Il lungo cammino verso la libertà tracciato da Nelson Mandela sembrava arrivato a compimento nel maggio del 1994, con la sua elezione a presidente, una nuova bandiera, nuove leggi e un’uguaglianza ritrovata sulla carta, sebbene mai sancita dai fatti. Zuma, che con Mandela aveva anche condiviso il luogo di prigionia – l’isola di Robben Island, al largo di Città del Capo – è il simbolo di come quel progetto sia andato a rotoli. Le colpe? Di tutti, come quasi sempre. Dei bianchi, che hanno fatto di tutto per tenere il potere economico, dei neri che hanno pensato a occupare quello politico, tralasciando le questioni sociali, enormi a quelle latitudini: l’Aids dilagante, arrivato al 19% tra la popolazione adulta, la povertà, endemica nelle township, la criminalità.


Jaco Zuma, Nelson Mandela e Thabo Mbeki nel 2008 (Keystone)

Sotto la decennale guida di Zuma, un partito controverso, ma pur sempre simbolo di libertà, come l’African National Congress (Anc) ha perso ogni credibilità e il dodici per cento dei voti dai tempi di Thabo Mbeki, l’uomo che fece Zuma suo vice per poi vedersi fare le scarpe. Resta un credito enorme, figlio delle battaglie che l’Anc, Mandela in testa, fece negli anni della clandestinità e del dominio bianco, ma in diverse elezioni locali ha già perso dove sembrava impossibile. Resta un monolite che viaggia ben oltre il 50 per cento dei consensi, ma un monolite sempre più sporcato da chi avrebbe dovuto preservarlo.

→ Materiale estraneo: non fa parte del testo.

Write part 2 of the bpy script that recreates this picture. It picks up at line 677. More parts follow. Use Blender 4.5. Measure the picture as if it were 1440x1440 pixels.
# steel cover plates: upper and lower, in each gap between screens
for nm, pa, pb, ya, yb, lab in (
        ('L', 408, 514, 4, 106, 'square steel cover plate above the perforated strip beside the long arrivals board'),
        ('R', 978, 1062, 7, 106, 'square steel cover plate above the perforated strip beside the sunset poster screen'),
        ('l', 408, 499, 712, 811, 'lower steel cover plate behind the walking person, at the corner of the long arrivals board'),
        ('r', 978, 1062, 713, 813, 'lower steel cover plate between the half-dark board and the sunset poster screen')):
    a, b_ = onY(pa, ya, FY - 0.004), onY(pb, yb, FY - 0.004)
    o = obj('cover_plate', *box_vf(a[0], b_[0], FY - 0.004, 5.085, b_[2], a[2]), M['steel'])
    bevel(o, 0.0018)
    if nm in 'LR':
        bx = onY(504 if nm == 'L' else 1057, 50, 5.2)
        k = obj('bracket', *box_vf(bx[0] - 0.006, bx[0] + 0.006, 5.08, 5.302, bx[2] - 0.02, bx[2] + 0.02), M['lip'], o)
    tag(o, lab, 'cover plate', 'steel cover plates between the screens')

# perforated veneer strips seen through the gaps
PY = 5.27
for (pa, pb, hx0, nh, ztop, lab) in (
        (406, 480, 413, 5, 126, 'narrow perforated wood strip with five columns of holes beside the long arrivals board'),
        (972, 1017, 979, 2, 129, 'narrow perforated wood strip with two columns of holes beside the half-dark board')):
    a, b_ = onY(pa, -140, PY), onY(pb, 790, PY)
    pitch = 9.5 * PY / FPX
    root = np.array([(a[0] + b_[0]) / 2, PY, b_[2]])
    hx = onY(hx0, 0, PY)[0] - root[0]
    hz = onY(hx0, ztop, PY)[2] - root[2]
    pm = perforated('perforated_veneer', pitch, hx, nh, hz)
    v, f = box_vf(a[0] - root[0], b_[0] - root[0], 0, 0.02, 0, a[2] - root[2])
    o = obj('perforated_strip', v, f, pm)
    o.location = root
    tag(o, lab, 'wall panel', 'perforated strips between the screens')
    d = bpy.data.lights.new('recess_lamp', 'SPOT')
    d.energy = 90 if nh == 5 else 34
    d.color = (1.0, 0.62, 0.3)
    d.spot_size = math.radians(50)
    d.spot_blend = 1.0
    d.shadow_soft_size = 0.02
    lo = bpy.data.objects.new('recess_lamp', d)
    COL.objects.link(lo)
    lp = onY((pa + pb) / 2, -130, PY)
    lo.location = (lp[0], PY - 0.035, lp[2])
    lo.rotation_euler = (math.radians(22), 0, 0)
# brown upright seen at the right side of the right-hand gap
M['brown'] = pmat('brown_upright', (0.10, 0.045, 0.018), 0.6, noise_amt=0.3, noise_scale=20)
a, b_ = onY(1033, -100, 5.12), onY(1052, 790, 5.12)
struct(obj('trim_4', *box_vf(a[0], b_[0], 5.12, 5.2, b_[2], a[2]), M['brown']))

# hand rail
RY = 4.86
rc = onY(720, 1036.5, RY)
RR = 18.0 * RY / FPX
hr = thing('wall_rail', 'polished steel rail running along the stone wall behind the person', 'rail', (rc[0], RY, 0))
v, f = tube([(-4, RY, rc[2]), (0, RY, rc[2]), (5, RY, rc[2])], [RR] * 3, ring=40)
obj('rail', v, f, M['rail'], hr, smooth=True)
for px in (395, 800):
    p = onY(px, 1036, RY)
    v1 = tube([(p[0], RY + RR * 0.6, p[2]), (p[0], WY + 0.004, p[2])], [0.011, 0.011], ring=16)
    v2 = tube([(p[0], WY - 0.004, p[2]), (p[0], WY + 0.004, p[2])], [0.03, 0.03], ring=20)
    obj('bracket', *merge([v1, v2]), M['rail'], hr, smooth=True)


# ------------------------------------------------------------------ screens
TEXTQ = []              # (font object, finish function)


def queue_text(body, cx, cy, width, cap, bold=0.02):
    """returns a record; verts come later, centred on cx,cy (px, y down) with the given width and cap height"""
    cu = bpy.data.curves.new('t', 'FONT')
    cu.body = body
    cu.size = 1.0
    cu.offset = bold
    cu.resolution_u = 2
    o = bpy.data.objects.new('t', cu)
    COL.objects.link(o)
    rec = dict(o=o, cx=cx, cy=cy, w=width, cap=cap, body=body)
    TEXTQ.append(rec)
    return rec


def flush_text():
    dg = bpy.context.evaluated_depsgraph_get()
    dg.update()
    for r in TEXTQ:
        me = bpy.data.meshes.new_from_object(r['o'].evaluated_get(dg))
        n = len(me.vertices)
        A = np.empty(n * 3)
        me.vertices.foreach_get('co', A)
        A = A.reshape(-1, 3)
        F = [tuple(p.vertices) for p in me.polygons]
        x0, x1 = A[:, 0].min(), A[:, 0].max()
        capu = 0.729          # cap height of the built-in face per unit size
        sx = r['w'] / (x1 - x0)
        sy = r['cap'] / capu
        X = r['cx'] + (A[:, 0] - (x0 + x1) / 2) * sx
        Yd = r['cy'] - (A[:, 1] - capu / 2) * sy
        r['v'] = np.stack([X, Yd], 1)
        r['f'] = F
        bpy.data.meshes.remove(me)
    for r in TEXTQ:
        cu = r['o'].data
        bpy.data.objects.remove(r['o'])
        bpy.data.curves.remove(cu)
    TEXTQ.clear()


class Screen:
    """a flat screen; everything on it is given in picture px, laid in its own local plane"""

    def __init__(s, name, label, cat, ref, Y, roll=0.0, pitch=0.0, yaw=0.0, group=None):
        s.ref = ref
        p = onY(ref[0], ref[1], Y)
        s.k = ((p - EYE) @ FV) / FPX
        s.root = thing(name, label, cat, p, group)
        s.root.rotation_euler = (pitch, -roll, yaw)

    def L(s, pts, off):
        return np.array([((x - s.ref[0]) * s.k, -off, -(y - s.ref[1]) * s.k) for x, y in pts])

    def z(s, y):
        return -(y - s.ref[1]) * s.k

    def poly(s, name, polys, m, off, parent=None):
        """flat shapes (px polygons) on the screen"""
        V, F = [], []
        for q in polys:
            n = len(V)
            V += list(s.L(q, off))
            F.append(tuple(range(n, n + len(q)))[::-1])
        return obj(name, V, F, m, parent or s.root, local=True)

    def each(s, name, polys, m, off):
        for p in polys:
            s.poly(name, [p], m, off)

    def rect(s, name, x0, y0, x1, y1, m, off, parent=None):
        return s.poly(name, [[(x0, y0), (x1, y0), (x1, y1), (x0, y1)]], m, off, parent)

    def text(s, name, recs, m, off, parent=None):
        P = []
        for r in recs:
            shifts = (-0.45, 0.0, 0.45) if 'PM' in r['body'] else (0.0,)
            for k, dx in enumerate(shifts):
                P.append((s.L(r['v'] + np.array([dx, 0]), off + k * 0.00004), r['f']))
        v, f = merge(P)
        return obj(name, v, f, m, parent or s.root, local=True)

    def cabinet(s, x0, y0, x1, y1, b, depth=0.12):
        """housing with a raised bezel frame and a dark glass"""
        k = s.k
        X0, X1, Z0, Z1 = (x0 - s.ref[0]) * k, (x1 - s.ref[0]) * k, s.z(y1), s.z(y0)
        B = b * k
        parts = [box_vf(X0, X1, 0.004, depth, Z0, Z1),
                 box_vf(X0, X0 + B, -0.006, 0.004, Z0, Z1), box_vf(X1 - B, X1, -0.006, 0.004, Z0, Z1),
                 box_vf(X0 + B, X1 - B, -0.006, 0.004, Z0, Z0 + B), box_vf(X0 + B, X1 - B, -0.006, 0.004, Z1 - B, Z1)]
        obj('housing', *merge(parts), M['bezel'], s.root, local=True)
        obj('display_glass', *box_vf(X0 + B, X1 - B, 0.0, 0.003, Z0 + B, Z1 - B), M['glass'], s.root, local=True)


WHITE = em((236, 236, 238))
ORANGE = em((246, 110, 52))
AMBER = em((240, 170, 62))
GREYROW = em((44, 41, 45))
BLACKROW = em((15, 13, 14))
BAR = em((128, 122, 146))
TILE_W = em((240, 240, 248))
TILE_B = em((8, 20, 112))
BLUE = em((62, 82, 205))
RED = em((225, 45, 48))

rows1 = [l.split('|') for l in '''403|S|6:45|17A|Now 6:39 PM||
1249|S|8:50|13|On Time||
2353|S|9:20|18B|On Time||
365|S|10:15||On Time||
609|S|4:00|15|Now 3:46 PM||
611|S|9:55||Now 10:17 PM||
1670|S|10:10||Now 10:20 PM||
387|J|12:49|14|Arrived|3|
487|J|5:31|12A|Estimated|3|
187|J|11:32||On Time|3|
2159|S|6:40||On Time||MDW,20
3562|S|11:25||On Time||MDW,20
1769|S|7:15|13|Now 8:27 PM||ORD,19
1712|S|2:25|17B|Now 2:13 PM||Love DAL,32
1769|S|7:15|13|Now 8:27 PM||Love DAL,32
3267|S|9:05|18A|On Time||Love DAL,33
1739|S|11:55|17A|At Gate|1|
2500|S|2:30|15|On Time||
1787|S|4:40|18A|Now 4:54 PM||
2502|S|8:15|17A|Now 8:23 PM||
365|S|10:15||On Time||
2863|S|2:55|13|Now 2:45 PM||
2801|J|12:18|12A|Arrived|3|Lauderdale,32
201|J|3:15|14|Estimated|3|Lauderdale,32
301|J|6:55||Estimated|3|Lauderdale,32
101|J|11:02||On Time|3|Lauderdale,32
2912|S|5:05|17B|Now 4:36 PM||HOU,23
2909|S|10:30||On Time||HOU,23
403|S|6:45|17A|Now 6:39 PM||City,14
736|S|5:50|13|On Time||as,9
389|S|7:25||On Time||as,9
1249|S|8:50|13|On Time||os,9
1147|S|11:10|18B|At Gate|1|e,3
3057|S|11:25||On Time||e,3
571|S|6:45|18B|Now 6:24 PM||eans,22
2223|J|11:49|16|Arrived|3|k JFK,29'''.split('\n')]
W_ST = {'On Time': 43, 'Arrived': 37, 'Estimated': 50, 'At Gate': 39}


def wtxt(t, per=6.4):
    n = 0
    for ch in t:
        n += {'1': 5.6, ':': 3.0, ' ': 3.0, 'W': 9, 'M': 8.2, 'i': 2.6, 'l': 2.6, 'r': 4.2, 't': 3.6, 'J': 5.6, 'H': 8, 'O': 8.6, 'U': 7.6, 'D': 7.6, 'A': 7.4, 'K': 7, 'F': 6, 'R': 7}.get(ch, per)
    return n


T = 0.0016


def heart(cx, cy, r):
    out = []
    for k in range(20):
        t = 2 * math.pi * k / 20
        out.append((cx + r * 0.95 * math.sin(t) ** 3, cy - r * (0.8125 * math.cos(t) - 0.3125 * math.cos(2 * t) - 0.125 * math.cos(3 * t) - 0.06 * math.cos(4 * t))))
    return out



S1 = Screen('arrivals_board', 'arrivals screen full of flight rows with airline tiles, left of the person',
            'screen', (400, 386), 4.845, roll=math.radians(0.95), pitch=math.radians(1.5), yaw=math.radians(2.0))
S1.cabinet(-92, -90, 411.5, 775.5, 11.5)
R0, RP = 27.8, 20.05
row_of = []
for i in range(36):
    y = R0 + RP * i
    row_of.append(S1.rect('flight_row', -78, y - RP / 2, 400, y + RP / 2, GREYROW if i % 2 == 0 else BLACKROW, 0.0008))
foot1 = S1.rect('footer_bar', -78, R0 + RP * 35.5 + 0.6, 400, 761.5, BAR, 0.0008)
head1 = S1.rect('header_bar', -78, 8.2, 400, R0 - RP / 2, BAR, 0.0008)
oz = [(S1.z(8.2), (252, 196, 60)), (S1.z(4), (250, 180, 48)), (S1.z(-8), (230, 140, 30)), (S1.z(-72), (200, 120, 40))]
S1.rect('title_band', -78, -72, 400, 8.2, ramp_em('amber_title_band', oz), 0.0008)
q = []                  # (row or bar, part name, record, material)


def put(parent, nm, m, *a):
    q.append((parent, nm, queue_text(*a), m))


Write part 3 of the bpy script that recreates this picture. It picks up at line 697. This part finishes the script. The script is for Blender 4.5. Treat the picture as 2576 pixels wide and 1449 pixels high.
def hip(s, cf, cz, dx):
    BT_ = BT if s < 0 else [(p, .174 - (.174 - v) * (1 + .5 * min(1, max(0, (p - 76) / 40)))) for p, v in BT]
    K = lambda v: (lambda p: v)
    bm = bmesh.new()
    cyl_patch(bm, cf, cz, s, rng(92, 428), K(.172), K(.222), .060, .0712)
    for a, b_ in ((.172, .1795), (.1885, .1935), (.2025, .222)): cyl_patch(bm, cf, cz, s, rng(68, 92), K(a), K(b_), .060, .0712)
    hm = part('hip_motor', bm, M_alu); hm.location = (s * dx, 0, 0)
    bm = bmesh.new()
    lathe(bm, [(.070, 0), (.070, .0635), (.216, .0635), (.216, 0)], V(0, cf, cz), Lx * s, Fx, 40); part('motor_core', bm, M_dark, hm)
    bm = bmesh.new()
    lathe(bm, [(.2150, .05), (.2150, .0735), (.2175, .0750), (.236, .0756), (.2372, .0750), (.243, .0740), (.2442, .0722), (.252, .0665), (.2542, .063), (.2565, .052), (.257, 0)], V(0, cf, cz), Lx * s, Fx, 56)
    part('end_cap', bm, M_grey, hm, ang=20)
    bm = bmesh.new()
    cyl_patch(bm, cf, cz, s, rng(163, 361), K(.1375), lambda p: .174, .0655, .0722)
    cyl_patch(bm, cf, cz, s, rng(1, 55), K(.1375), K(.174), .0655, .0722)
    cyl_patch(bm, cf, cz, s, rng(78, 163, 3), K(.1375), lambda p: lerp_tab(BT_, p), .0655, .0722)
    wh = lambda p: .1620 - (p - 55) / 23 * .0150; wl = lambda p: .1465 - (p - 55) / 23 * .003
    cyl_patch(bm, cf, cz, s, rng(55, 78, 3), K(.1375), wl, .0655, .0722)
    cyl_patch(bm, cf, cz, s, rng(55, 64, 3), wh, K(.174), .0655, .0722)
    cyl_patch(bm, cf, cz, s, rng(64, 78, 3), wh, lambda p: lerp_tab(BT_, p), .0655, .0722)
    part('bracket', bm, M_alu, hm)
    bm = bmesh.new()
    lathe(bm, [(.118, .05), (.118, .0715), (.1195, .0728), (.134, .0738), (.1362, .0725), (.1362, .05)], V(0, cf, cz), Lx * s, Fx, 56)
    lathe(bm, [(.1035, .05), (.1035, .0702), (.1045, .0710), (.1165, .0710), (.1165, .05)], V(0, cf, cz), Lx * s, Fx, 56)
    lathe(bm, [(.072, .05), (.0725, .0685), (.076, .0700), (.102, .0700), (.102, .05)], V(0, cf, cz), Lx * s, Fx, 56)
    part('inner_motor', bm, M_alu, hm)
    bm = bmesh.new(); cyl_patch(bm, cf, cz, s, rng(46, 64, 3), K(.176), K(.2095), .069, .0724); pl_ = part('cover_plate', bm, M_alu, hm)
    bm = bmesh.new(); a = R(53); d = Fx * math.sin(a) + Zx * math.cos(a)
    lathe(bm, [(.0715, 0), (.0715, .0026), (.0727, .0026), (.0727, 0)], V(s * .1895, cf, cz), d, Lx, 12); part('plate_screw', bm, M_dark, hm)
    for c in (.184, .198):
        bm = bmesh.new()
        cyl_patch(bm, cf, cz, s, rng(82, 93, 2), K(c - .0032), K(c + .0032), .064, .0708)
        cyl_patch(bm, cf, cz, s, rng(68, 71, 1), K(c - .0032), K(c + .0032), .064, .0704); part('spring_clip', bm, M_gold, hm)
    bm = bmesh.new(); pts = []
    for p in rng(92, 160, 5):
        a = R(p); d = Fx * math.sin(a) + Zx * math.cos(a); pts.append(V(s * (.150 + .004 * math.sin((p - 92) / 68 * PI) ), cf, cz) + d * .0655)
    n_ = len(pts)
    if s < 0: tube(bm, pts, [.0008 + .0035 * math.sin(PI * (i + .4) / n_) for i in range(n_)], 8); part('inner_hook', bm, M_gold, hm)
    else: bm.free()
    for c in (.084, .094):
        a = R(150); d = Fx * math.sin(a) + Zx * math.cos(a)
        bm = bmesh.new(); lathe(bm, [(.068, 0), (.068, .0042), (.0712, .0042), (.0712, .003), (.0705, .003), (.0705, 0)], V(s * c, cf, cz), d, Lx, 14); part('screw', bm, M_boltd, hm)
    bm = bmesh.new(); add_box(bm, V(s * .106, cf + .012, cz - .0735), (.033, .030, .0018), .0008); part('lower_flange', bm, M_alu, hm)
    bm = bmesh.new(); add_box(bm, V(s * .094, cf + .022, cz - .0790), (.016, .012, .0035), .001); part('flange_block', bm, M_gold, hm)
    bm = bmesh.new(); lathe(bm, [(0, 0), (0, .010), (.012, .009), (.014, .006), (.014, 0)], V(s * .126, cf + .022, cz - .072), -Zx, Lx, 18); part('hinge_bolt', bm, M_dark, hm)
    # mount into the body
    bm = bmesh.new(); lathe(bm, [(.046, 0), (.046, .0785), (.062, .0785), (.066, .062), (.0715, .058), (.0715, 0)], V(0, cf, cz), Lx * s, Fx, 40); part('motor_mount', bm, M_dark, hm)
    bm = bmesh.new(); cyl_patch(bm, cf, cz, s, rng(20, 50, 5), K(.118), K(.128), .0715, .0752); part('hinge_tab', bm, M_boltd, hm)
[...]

Gli anni di Mandela furono euforici, luminosi e colorati. Non poteva essere altrimenti, perché quell’esempio di stoicismo, il valore delle idee e della resistenza estrema – mite e forte – che prendono il sopravvento sui soprusi non era solo uno spot per il Sudafrica e l’Africa tutta, ma per la razza umana.

A raccontare la faccia più nobile di quella medaglia ci sono film, documentari e una bibliografia più o meno lunga, a seconda della lingua e del Paese. La polvere sotto il tappeto, però, è talmente tanta che su quel tappeto ora si fatica a camminare: i processi a Winnie Mandela, seconda moglie di Madiba, le ricchezze accumulate da alcuni dei suoi ministri, il modo clientelare e autoreferenziale dell’Anc di perpetuare sé stesso badando a replicare i privilegi e non a estenderli, sono niente rispetto alla grandezza del messaggio di Mandela, eppure oggi sono molto più tangibili. L’eredità di quello scempio è diventata a sua volta scempio al quadrato. Ammesso che Zuma capisca.

Madiba stesso ammise di avere sottovalutato la diffusione dell’Aids; le cifre sulla disuguaglianza economica, migliorate mentre lui era in vita, sono man mano crollate. Zuma, non contento di aver incarnato il ruolo quasi teatrale del politico arruffone che banchetta e lascia le briciole al proprio popolo, è rimasto invischiato in qualsiasi bassezza, compreso un contestatissimo caso di stupro. Infine ha sfidato la Giustizia, non presentandosi alle udienze, infischiandosene dell’ultima condanna a 15 mesi per oltraggio alla Corte, sentendosi sempre e comunque al di sopra della legge. Messo alle strette si è infine costituito, come in un film, appena 40 minuti prima che scadessero i termini e che la polizia potesse andare ad arrestarlo. E c’è chi giura che sia già al lavoro sottotraccia per trovare un modo per uscirne, come sempre. Con l’arroganza dei potenti, di chi non sa fare i conti nemmeno con sé stesso.